Billet Spirituel octobre 2013

Pere_pupier

Le changement… c’était il y a 44 ans.
On parle beaucoup actuellement de « monde en
recherche », de monde « en mutation » ; certaines
expressions pour désigner ce soi-disant nouveau
monde sont même si compliquées qu’il faudrait se
livrer à une véritable et longue, longue étude pour
deviner, si peu, ce que l’on a voulu dire.

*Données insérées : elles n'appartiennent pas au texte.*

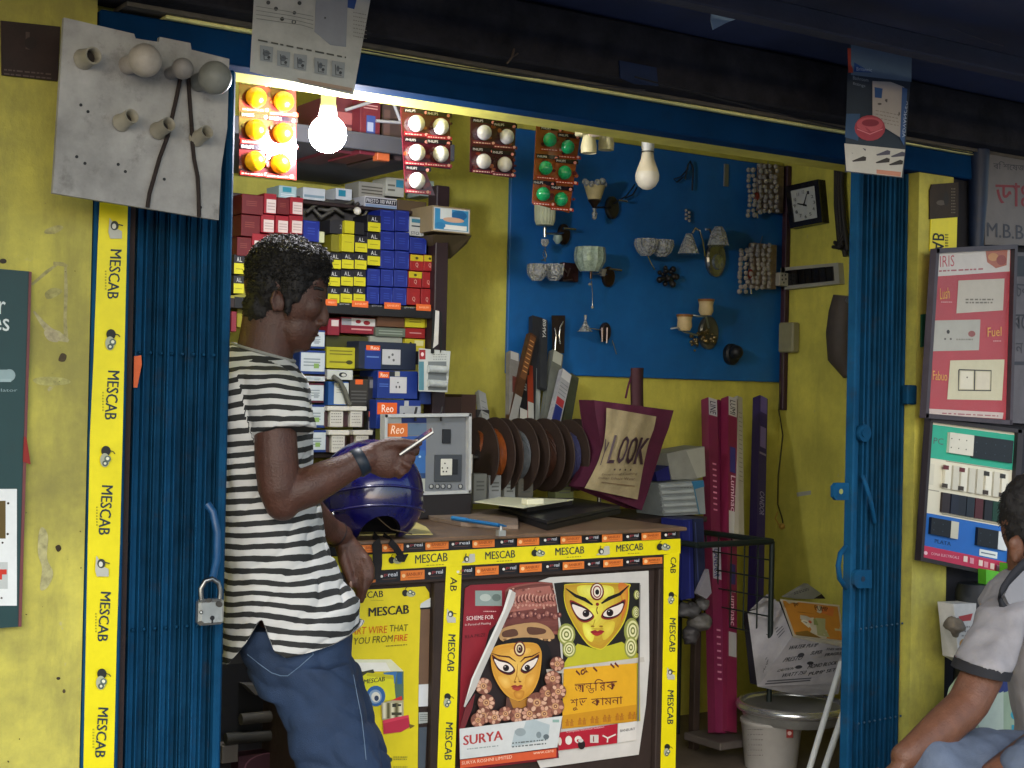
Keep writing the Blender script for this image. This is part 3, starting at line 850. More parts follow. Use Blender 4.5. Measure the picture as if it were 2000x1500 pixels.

Ce n’est pourtant pas seulement de nos jours que
l’on nous dit que « les jours se suivent et ne se
ressemblent pas », et il suffit d’avoir quelques
connaissances historiques (Oh ! si peu) pour se
rendre compte que depuis l’éternité des temps le
monde est en marche, à des vitesses plus ou moins
grandes, mais en marche tout de même.
Alors pourquoi affirmer si haut une vérité de
La Palisse ? Bien inutile. Il me semble, par contre,
nécessaire d’affirmer la nécessité de marcher sans
cesse, personnelle et avec les autres, et surtout la
nécessité d’être en état de disponibilité continuelle pour faire face à l’évènement,
fut-il le plus imprévu. En ce domaine, comme dans le domaine de la circulation, la
tentation est grande de faire des « excès de vitesse » et, sinon d’atteindre, du moins
de friser la catastrophe.
Il me souvient d’avoir lu jadis une phrase de Georges DUHAMEL : « Il faut savoir piquer
des « peut-être » aux ailes de tous ses projets ». C’est du simple bon sens, de ce bon
vieux sens paysan qui faisait dire à une alerte septuagénaire : « On me dit qu’il faut
tout changer ; depuis que je suis au monde, je l’ai souvent entendu, et j’en ai vu
changer des choses, et, chaque fois, on trouve que rien ne va ».
C’est aussi ce bon vieux sens paysan qui fait dire aux gens sensés, lorsqu’on leur
demande : « Que ferons-nous demain ? », la seule réponse qui convient : « ON
VERRA ».
L’essentiel, c’est justement de VOIR demain, non de le prévoir ; c’est d’être prêt pour
cet inconnu qu’est demain, de pouvoir lui faire face sous quelque forme qu’il se
présente, physiquement et moralement.
Si demain est une abondance de joie, qu’on soit capable de l’accueillir avec des
yeux d’enfant émerveillé ; s’il est un amoncellement de souffrances, qu’on soit
capable de les porter, sans les subir ni les refuser.
J’avoue mal comprendre ceux qui ont l’inquiétude du lendemain, comme si le Christ
ne nous avait jamais dit : « A chaque jour suffit sa peine » et « Ne vous préoccupez
pas du lendemain ». Aujourd’hui, c’est la préparation de demain, ce doit être la
présentation de demain ; et ce ne le sera que dans la mesure où on fait aujourd’hui
ce qui doit être fait aujourd’hui. Demain, on fera le travail de demain ; et chaque
homme a le devoir d’agir ainsi, et chaque génération, et chaque époque…
Voilà la vraie mutation, la vraie recherche, le vrai changement.
Je pense que le grand péché pour les hommes, pour chaque homme en particulier,
c’est de s’installer comme si demain était semblable à aujourd’hui, mais aussi de
vouloir créer demain avant d’avoir vécu aujourd’hui. On ne peut vivre sa joie
d’aujourd’hui si on pense aux souffrances de demain, et on ne pourra vivre sa
souffrance demain que si l’on a vécu intensément sa joie aujourd’hui.
Comprenne qui pourra, j’ai dit ma pensée ; je ne suis ni un intellectuel, ni un
philosophe, je suis fils de paysan et surtout fils de Dieu.